Will gig-platform workers get labor rights?

In the last ten years, we have seen new business models challenging traditional regulated industries by facilitating work for self-employed "partners" and using an evasive strategy towards existing regulations and institutions. These Gig-platforms distribute work to a digitally connected and often physically scattered "workforce" and use AI and algorithms to manage work allocation, pricing, and quality measurements. These Gig-Platforms have been described as one of the most significant economic disruptions of the past decade and challenge the "future of work" business models.
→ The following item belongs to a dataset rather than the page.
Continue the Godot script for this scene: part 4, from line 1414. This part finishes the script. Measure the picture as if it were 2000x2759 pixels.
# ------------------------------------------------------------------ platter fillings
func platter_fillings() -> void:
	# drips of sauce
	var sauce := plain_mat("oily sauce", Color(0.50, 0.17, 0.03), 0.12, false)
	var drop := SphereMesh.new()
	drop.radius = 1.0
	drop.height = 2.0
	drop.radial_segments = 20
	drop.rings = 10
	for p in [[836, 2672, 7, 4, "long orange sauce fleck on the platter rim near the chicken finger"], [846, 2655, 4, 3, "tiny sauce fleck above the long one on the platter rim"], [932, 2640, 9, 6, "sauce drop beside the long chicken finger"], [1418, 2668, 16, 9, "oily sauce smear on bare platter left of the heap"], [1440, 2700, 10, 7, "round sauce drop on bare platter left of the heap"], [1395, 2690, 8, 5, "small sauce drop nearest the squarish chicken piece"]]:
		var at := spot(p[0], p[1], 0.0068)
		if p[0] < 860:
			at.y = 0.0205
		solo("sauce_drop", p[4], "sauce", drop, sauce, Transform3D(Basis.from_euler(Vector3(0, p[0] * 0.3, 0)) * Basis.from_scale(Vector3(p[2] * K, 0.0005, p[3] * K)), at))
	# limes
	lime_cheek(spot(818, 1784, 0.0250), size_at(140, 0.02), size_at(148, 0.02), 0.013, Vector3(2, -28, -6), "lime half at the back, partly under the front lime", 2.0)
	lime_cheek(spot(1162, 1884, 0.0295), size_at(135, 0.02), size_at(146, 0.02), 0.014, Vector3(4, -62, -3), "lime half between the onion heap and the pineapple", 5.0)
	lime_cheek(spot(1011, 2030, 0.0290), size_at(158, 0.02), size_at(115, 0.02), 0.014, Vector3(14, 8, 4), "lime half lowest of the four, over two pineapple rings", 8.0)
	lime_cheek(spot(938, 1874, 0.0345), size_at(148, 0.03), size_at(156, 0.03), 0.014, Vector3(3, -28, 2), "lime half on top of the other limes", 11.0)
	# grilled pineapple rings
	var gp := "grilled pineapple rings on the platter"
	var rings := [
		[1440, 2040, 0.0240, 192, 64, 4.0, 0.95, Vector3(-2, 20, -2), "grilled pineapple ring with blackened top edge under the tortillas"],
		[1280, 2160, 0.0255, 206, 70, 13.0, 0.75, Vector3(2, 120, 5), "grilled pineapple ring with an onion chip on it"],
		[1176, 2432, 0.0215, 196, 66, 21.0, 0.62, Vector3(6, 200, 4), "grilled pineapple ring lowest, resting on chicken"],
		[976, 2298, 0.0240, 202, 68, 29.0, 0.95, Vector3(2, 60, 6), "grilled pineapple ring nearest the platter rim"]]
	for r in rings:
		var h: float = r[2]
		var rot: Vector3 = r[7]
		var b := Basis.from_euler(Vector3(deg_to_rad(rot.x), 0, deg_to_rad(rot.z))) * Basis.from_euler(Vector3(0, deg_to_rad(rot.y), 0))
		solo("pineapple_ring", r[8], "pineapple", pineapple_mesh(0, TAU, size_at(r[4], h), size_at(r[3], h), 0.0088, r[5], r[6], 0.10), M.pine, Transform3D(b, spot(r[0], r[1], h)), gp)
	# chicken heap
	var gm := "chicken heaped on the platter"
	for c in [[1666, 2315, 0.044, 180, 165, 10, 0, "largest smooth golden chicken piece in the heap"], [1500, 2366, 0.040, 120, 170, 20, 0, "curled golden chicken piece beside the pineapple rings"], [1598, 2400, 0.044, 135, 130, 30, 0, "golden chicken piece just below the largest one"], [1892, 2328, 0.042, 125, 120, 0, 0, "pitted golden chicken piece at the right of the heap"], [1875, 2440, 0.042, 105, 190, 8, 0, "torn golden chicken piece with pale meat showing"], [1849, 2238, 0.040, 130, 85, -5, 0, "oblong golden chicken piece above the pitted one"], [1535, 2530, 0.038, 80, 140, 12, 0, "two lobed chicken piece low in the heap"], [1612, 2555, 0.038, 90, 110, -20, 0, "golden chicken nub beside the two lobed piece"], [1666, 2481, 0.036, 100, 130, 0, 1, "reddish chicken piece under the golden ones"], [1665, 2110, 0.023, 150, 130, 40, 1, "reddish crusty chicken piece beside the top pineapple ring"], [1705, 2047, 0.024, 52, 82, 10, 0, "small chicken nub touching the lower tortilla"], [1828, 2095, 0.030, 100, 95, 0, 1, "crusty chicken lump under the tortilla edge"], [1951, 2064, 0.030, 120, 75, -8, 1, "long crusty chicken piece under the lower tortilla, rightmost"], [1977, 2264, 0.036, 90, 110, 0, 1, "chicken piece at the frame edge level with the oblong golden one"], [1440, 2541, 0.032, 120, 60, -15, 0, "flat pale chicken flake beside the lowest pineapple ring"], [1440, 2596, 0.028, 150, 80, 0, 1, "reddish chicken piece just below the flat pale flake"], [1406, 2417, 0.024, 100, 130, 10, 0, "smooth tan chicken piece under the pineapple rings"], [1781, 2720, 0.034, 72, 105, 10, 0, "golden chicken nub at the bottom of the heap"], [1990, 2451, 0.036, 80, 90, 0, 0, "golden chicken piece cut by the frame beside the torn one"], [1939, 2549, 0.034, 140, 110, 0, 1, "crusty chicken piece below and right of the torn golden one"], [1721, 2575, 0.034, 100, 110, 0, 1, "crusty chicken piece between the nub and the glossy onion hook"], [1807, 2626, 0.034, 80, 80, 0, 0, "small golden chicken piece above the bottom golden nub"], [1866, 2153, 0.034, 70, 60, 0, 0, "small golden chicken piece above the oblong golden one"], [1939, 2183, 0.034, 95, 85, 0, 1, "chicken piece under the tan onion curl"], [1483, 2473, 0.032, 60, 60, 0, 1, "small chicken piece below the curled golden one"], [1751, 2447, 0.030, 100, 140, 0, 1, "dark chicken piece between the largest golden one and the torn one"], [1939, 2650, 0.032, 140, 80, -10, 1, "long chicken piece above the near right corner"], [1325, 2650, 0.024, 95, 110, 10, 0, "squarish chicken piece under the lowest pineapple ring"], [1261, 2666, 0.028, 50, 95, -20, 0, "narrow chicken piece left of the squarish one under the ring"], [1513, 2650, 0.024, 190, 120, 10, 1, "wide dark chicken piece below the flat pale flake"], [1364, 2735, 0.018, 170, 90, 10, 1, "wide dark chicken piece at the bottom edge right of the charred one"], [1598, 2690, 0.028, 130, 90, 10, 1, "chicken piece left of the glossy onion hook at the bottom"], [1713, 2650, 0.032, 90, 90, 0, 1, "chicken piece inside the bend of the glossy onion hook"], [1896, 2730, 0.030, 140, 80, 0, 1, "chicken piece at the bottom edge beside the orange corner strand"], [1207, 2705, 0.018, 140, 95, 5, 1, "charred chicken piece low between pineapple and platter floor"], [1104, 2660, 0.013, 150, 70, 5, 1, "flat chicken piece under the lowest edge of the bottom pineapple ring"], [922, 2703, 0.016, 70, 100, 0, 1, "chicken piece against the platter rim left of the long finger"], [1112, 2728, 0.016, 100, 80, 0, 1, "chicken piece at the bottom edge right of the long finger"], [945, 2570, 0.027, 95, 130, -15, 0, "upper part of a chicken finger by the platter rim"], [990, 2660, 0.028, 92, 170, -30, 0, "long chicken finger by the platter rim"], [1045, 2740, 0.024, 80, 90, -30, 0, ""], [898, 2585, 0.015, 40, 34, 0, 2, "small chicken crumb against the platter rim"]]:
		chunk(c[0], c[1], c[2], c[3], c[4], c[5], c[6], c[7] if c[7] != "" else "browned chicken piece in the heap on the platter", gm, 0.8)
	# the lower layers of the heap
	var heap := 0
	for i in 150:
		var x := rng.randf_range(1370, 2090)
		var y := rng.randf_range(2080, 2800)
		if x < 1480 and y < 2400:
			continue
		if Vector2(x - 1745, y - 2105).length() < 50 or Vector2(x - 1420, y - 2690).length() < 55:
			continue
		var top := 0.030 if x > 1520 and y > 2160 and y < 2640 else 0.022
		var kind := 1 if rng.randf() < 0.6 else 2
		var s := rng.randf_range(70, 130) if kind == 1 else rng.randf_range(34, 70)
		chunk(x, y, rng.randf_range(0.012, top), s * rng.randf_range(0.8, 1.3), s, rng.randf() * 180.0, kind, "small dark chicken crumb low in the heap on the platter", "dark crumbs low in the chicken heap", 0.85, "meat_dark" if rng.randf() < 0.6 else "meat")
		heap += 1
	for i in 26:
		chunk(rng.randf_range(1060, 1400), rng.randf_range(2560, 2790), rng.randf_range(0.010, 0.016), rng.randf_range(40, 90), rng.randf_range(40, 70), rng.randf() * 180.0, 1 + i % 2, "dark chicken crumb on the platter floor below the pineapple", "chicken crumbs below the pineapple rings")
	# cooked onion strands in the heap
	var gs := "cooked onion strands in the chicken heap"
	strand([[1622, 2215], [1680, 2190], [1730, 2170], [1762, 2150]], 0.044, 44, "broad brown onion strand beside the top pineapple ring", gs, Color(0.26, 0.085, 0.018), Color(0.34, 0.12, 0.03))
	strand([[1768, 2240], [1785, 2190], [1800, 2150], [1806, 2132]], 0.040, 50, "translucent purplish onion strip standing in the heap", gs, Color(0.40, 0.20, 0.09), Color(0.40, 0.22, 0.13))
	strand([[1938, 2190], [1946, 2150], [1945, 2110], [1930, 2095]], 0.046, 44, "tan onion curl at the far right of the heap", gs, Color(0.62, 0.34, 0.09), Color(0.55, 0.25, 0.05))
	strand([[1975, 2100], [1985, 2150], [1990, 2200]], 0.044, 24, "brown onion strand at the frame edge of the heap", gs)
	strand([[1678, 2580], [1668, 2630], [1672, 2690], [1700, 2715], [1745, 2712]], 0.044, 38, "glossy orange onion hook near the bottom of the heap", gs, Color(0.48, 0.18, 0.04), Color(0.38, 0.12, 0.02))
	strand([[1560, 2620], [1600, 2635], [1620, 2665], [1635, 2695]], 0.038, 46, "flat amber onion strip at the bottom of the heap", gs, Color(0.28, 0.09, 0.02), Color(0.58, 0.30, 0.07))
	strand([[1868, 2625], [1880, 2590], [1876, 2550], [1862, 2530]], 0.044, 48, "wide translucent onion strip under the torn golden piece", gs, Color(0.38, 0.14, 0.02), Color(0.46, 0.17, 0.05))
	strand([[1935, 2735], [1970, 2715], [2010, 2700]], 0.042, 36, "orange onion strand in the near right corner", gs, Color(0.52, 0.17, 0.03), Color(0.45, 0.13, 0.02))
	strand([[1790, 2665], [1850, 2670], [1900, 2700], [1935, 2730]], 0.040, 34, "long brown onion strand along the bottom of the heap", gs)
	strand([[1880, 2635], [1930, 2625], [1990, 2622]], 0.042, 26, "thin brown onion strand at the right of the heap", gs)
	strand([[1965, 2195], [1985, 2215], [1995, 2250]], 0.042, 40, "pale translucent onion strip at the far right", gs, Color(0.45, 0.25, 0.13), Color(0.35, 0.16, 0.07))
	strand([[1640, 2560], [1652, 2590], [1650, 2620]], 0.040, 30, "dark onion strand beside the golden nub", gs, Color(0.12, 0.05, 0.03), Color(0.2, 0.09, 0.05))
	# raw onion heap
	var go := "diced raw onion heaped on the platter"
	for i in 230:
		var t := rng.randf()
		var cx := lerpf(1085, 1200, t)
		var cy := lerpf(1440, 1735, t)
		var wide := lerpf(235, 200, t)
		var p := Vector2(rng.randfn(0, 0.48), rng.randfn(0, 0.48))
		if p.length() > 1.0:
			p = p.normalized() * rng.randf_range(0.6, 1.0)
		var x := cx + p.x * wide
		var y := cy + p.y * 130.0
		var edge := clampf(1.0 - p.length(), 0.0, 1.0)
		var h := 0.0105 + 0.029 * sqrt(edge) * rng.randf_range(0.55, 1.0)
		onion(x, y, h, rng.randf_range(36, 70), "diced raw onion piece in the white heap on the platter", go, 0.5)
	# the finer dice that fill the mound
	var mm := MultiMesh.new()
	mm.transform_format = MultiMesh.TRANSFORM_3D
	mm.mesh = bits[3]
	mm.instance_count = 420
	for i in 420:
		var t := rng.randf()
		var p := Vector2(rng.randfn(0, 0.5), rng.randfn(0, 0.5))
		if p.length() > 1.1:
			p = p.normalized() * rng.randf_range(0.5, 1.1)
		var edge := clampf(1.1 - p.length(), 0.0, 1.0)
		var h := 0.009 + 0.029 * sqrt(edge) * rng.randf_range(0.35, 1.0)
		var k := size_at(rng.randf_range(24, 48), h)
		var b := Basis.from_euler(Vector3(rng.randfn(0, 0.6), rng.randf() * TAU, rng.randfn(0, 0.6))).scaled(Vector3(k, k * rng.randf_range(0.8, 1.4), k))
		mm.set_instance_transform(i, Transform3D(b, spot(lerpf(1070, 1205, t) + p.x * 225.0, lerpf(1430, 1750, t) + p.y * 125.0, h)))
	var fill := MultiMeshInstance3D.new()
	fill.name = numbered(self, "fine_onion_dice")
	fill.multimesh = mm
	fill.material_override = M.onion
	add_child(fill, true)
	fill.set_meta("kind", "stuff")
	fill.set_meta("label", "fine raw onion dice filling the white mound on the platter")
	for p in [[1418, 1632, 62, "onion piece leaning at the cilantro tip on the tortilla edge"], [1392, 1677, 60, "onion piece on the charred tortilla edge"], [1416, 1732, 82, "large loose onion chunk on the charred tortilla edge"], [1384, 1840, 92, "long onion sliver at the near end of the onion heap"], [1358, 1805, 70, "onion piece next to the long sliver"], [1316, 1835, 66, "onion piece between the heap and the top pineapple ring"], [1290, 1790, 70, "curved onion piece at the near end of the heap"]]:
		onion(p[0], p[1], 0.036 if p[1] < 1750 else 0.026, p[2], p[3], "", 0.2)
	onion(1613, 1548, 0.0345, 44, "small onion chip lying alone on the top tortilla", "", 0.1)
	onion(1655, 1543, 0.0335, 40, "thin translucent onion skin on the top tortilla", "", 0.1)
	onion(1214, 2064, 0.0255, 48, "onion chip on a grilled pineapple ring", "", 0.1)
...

Giving regulated industries an exogenous shock

Prominent examples such as Uber, which facilitates transportation services, or Wolt, which facilitates food delivery, all enter the market as an exogenous shock following a similar pattern; They launch an app-based business model, sidestepping market regulations around social and labor rights, giving them a competitive advantage, sometimes a temporary monopoly. Moreover, by avoiding labor regulations and challenging the current regulated market, they get attention and support among non-conservative consumers and even mobilize these consumers against the legislators to gain regulatory accommodation and regulatory arbitrage—a proper disruptive market entry strategy.

Protected by Antitrust laws

Gig-platforms often define themselves as 'digital intermediaries' instead of employers with managerial control. They are thereby not legally bound to fulfill (costly) employer responsibilities such as safeguarding health and safety measures, sick pay, holiday pay, insurance, or social security contributions. Critics say this is 'bogus self-employment,' a practice common in the global food delivery sector which has detrimental effects on the protection of riders' social and labor rights. 

Because of their self-employed status, improving working conditions through a collective bargaining agreement remains virtually impossible at some platform companies, such as Wolt and Hungry. DK. This is partly due to EU antitrust legislation: self-employed riders are considered 'undertakings'; therefore, agreements on 'prices' (wages) among self-employed riders could be cartel-like behavior 'distorting' market competition.

An unprotected gig-workforce

If we look at food delivery riders, they face occupation-specific risks, which represent a common denominator in the gig-platform industry.

  1. Income insecurity due to performance-based earnings- and bonus systems leading to low and often volatile incomes;

  2. Low job mobility due to little or no access to training and career development, keeping riders in a 'dead-end job.'

  3. High risk of exposure to traffic accidents due to performance pressure, where their earnings often are tied to the speed of deliveries, using non-human (algorithmic) management and control.

  4. Difficult to establish bodies for worker representation and unionization. Due to the lack of a shared workplace, and high turnover, foreign riders lack knowledge and practice with local unions and labor laws.

  5. Since the lion's share of the riders are side-job riders, the full-time riders are the minority and have the highest interest in a better security net.

Workers on gig-platforms show low collective bargaining capabilities, but we may have witnessed a vital watershed to protect labor rights on gig- platforms. A new EU directive drafted in December 2021 aims to improve working conditions on gig-platforms, including a 'rebuttable presumption of employment that would guarantee riders default employment status unless disproved by the company in question. 

The EU directive addresses these essential areas:

1. Employment status - The proposed Directive seeks to ensure that people working through digital labor platforms are granted the legal employment status corresponding to their work arrangements.

2. Algorithmic management - The Directive increases transparency in using algorithms by digital labor platforms, ensures human monitoring of their respect of working conditions, and gives the right to contest automated decisions.

3. Enforcement, transparency, and traceability - bring more clarity around platforms by clarifying existing obligations to declare work to national authorities and asking platforms to make key information about their activities and the people who work through them available to federal authorities.

This might mean the end of 'food delivery as usual' - unless these companies find a new evasive strategy for blocking the EU's initiatives.